Nature at Work, Do Not Disturb
Life is hard here in the mountains; wild animals need to focus their time and energies on meeting their basic needs. If you disrupt their natural feeding, travelling, or mating behaviours, you threaten their survival.

Don't be Fooled by Our Elk (or Deer, Moose or Sheep)
When they become used to living near people, these placid-looking plant-eaters may look 'tame'. But beware: they have attacked people who get too close, and can do a lot of damage with their hefty hooves, antlers or horns. Elk are particularly aggressive during spring calving season (May, June) and the fall rut (September, October). Stay at least 30m away!

Never Feed Them - Accidentally or on Purpose
Allowing wildlife access to human food or garbage can have deadly consequences for animals and people.

Prevent Surprise Encounters with Predators
Most wild animals will try to avoid you if they can hear or see you coming:
that's the "flight" response we want to encourage.
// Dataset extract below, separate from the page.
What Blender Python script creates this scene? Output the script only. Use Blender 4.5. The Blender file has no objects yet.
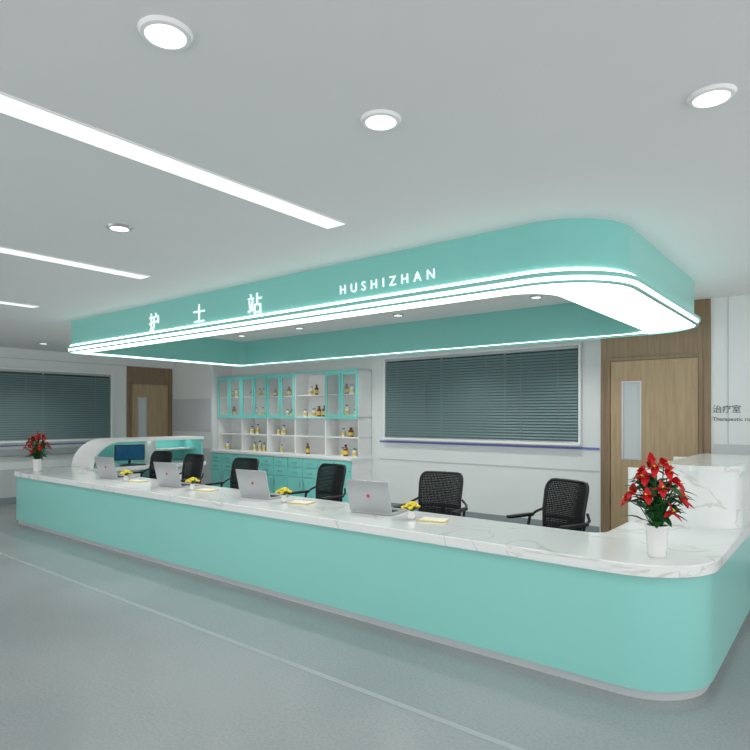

But they are likely to see a surprise encounter as a threat, and react defensively with a "fight" response.

If an Animal Approaches You Aggressively
Resist the urge to run: running usually provokes a chase. If an attack appears imminent, use your bear spray according to manufacturer's directions. Bunch up with other people, pick up small children. Back up slowly, facing the animal. Make sure it has an escape route. Leave the area when you can do so safely, and report the incident to park staff.

Wildlife attacks are rare, but have occurred here. Prevention is your best defense.